START Source material

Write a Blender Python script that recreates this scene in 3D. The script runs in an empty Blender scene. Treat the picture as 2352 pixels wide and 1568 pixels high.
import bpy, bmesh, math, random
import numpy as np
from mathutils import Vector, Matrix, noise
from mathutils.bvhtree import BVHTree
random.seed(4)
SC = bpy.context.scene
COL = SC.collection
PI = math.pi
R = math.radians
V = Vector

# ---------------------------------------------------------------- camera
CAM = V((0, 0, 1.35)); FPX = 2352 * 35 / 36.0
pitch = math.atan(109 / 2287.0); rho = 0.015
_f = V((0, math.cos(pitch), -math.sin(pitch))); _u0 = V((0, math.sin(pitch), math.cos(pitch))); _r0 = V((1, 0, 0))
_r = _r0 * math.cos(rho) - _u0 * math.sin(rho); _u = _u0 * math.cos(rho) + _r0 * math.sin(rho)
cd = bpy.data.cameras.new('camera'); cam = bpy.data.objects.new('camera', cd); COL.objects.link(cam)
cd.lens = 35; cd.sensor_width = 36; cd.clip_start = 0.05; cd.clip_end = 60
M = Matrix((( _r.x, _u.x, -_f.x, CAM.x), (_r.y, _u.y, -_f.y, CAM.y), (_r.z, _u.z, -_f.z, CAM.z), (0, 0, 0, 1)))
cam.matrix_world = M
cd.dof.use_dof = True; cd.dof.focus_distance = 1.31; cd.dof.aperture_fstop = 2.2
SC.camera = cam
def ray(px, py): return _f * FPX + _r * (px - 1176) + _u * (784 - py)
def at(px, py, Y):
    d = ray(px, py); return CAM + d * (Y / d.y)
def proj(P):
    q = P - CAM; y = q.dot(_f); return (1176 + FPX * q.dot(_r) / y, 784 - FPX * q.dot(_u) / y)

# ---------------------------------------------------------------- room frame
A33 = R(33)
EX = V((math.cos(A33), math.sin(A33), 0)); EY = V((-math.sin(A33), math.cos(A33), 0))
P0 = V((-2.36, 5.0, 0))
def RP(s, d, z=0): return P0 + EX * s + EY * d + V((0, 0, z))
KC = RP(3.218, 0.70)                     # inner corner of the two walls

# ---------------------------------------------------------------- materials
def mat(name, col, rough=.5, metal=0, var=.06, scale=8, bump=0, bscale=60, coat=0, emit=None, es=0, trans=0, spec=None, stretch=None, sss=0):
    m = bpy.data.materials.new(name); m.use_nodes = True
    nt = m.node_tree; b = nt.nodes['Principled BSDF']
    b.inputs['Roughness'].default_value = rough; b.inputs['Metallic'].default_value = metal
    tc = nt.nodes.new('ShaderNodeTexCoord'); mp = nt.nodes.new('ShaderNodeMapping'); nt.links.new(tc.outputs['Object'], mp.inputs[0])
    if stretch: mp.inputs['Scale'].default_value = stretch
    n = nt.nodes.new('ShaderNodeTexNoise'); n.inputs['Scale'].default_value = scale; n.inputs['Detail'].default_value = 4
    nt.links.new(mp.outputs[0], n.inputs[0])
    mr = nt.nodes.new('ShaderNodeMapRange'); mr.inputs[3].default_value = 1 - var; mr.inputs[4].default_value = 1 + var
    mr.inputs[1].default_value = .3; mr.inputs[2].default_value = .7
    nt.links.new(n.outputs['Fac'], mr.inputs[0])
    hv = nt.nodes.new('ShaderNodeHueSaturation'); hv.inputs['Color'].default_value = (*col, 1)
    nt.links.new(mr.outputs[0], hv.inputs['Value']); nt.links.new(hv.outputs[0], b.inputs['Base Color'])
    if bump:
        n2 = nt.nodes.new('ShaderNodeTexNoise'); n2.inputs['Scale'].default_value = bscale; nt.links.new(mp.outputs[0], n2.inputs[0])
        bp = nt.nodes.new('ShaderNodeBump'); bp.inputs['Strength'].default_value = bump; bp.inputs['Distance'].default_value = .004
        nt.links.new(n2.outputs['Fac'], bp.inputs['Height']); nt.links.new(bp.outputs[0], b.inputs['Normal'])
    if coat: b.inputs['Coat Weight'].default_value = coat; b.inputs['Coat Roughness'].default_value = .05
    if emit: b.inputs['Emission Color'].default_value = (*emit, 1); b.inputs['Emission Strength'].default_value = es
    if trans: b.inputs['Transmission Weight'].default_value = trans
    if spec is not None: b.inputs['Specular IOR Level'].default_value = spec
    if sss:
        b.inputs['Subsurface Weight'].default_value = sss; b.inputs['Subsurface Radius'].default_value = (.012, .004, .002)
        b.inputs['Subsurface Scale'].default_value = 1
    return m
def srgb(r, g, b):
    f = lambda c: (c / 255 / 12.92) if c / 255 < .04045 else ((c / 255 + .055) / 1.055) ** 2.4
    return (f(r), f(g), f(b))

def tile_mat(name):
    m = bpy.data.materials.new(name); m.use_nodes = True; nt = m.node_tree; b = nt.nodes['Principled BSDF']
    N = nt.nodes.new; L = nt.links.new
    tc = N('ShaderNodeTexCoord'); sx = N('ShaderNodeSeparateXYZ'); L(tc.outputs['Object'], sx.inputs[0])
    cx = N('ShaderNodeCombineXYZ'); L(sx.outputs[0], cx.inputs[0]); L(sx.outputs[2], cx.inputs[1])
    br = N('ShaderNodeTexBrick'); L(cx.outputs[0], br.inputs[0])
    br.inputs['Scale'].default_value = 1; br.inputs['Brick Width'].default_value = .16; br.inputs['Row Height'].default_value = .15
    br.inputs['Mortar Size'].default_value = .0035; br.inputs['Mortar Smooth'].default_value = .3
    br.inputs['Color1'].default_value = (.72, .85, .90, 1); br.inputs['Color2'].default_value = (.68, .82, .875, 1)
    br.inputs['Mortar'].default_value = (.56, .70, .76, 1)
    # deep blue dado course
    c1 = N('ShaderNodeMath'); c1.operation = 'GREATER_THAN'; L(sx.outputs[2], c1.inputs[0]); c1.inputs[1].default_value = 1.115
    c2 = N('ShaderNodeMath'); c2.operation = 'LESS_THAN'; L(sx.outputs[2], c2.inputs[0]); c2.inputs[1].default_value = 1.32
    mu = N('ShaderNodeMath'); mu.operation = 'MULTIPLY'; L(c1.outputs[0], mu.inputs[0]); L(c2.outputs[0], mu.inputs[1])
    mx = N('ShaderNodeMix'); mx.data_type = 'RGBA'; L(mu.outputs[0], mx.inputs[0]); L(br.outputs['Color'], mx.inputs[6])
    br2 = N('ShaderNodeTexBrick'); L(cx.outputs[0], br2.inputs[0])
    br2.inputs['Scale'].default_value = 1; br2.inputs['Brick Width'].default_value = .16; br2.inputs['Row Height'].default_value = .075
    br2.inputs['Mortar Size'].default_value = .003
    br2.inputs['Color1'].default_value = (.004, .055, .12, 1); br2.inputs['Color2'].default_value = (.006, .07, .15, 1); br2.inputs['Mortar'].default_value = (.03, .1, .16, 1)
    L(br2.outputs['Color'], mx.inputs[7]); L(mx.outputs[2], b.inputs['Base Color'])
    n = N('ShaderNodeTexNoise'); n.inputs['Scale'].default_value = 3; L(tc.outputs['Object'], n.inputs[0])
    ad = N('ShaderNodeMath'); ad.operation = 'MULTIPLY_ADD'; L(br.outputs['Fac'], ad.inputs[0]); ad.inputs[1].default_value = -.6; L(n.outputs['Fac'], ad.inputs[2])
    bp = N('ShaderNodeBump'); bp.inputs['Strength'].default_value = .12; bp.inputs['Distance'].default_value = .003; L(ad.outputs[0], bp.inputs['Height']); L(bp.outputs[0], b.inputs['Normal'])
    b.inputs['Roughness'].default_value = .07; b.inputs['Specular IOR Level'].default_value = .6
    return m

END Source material

→ **Description of the task**
Restate the data above word for word.

→ **Task result**
Write a Blender Python script that recreates this scene in 3D. The script runs in an empty Blender scene. Treat the picture as 2352 pixels wide and 1568 pixels high.
import bpy, bmesh, math, random
import numpy as np
from mathutils import Vector, Matrix, noise
from mathutils.bvhtree import BVHTree
random.seed(4)
SC = bpy.context.scene
COL = SC.collection
PI = math.pi
R = math.radians
V = Vector

# ---------------------------------------------------------------- camera
CAM = V((0, 0, 1.35)); FPX = 2352 * 35 / 36.0
pitch = math.atan(109 / 2287.0); rho = 0.015
_f = V((0, math.cos(pitch), -math.sin(pitch))); _u0 = V((0, math.sin(pitch), math.cos(pitch))); _r0 = V((1, 0, 0))
_r = _r0 * math.cos(rho) - _u0 * math.sin(rho); _u = _u0 * math.cos(rho) + _r0 * math.sin(rho)
cd = bpy.data.cameras.new('camera'); cam = bpy.data.objects.new('camera', cd); COL.objects.link(cam)
cd.lens = 35; cd.sensor_width = 36; cd.clip_start = 0.05; cd.clip_end = 60
M = Matrix((( _r.x, _u.x, -_f.x, CAM.x), (_r.y, _u.y, -_f.y, CAM.y), (_r.z, _u.z, -_f.z, CAM.z), (0, 0, 0, 1)))
cam.matrix_world = M
cd.dof.use_dof = True; cd.dof.focus_distance = 1.31; cd.dof.aperture_fstop = 2.2
SC.camera = cam
def ray(px, py): return _f * FPX + _r * (px - 1176) + _u * (784 - py)
def at(px, py, Y):
    d = ray(px, py); return CAM + d * (Y / d.y)
def proj(P):
    q = P - CAM; y = q.dot(_f); return (1176 + FPX * q.dot(_r) / y, 784 - FPX * q.dot(_u) / y)

# ---------------------------------------------------------------- room frame
A33 = R(33)
EX = V((math.cos(A33), math.sin(A33), 0)); EY = V((-math.sin(A33), math.cos(A33), 0))
P0 = V((-2.36, 5.0, 0))
def RP(s, d, z=0): return P0 + EX * s + EY * d + V((0, 0, z))
KC = RP(3.218, 0.70)                     # inner corner of the two walls

# ---------------------------------------------------------------- materials
def mat(name, col, rough=.5, metal=0, var=.06, scale=8, bump=0, bscale=60, coat=0, emit=None, es=0, trans=0, spec=None, stretch=None, sss=0):
    m = bpy.data.materials.new(name); m.use_nodes = True
    nt = m.node_tree; b = nt.nodes['Principled BSDF']
    b.inputs['Roughness'].default_value = rough; b.inputs['Metallic'].default_value = metal
    tc = nt.nodes.new('ShaderNodeTexCoord'); mp = nt.nodes.new('ShaderNodeMapping'); nt.links.new(tc.outputs['Object'], mp.inputs[0])
    if stretch: mp.inputs['Scale'].default_value = stretch
    n = nt.nodes.new('ShaderNodeTexNoise'); n.inputs['Scale'].default_value = scale; n.inputs['Detail'].default_value = 4
    nt.links.new(mp.outputs[0], n.inputs[0])
    mr = nt.nodes.new('ShaderNodeMapRange'); mr.inputs[3].default_value = 1 - var; mr.inputs[4].default_value = 1 + var
    mr.inputs[1].default_value = .3; mr.inputs[2].default_value = .7
    nt.links.new(n.outputs['Fac'], mr.inputs[0])
    hv = nt.nodes.new('ShaderNodeHueSaturation'); hv.inputs['Color'].default_value = (*col, 1)
    nt.links.new(mr.outputs[0], hv.inputs['Value']); nt.links.new(hv.outputs[0], b.inputs['Base Color'])
    if bump:
        n2 = nt.nodes.new('ShaderNodeTexNoise'); n2.inputs['Scale'].default_value = bscale; nt.links.new(mp.outputs[0], n2.inputs[0])
        bp = nt.nodes.new('ShaderNodeBump'); bp.inputs['Strength'].default_value = bump; bp.inputs['Distance'].default_value = .004
        nt.links.new(n2.outputs['Fac'], bp.inputs['Height']); nt.links.new(bp.outputs[0], b.inputs['Normal'])
    if coat: b.inputs['Coat Weight'].default_value = coat; b.inputs['Coat Roughness'].default_value = .05
    if emit: b.inputs['Emission Color'].default_value = (*emit, 1); b.inputs['Emission Strength'].default_value = es
    if trans: b.inputs['Transmission Weight'].default_value = trans
    if spec is not None: b.inputs['Specular IOR Level'].default_value = spec
    if sss:
        b.inputs['Subsurface Weight'].default_value = sss; b.inputs['Subsurface Radius'].default_value = (.012, .004, .002)
        b.inputs['Subsurface Scale'].default_value = 1
    return m
def srgb(r, g, b):
    f = lambda c: (c / 255 / 12.92) if c / 255 < .04045 else ((c / 255 + .055) / 1.055) ** 2.4
    return (f(r), f(g), f(b))

def tile_mat(name):
    m = bpy.data.materials.new(name); m.use_nodes = True; nt = m.node_tree; b = nt.nodes['Principled BSDF']
    N = nt.nodes.new; L = nt.links.new
    tc = N('ShaderNodeTexCoord'); sx = N('ShaderNodeSeparateXYZ'); L(tc.outputs['Object'], sx.inputs[0])
    cx = N('ShaderNodeCombineXYZ'); L(sx.outputs[0], cx.inputs[0]); L(sx.outputs[2], cx.inputs[1])
    br = N('ShaderNodeTexBrick'); L(cx.outputs[0], br.inputs[0])
    br.inputs['Scale'].default_value = 1; br.inputs['Brick Width'].default_value = .16; br.inputs['Row Height'].default_value = .15
    br.inputs['Mortar Size'].default_value = .0035; br.inputs['Mortar Smooth'].default_value = .3
    br.inputs['Color1'].default_value = (.72, .85, .90, 1); br.inputs['Color2'].default_value = (.68, .82, .875, 1)
    br.inputs['Mortar'].default_value = (.56, .70, .76, 1)
    # deep blue dado course
    c1 = N('ShaderNodeMath'); c1.operation = 'GREATER_THAN'; L(sx.outputs[2], c1.inputs[0]); c1.inputs[1].default_value = 1.115
    c2 = N('ShaderNodeMath'); c2.operation = 'LESS_THAN'; L(sx.outputs[2], c2.inputs[0]); c2.inputs[1].default_value = 1.32
    mu = N('ShaderNodeMath'); mu.operation = 'MULTIPLY'; L(c1.outputs[0], mu.inputs[0]); L(c2.outputs[0], mu.inputs[1])
    mx = N('ShaderNodeMix'); mx.data_type = 'RGBA'; L(mu.outputs[0], mx.inputs[0]); L(br.outputs['Color'], mx.inputs[6])
    br2 = N('ShaderNodeTexBrick'); L(cx.outputs[0], br2.inputs[0])
    br2.inputs['Scale'].default_value = 1; br2.inputs['Brick Width'].default_value = .16; br2.inputs['Row Height'].default_value = .075
    br2.inputs['Mortar Size'].default_value = .003
    br2.inputs['Color1'].default_value = (.004, .055, .12, 1); br2.inputs['Color2'].default_value = (.006, .07, .15, 1); br2.inputs['Mortar'].default_value = (.03, .1, .16, 1)
    L(br2.outputs['Color'], mx.inputs[7]); L(mx.outputs[2], b.inputs['Base Color'])
    n = N('ShaderNodeTexNoise'); n.inputs['Scale'].default_value = 3; L(tc.outputs['Object'], n.inputs[0])
    ad = N('ShaderNodeMath'); ad.operation = 'MULTIPLY_ADD'; L(br.outputs['Fac'], ad.inputs[0]); ad.inputs[1].default_value = -.6; L(n.outputs['Fac'], ad.inputs[2])
    bp = N('ShaderNodeBump'); bp.inputs['Strength'].default_value = .12; bp.inputs['Distance'].default_value = .003; L(ad.outputs[0], bp.inputs['Height']); L(bp.outputs[0], b.inputs['Normal'])
    b.inputs['Roughness'].default_value = .07; b.inputs['Specular IOR Level'].default_value = .6
    return m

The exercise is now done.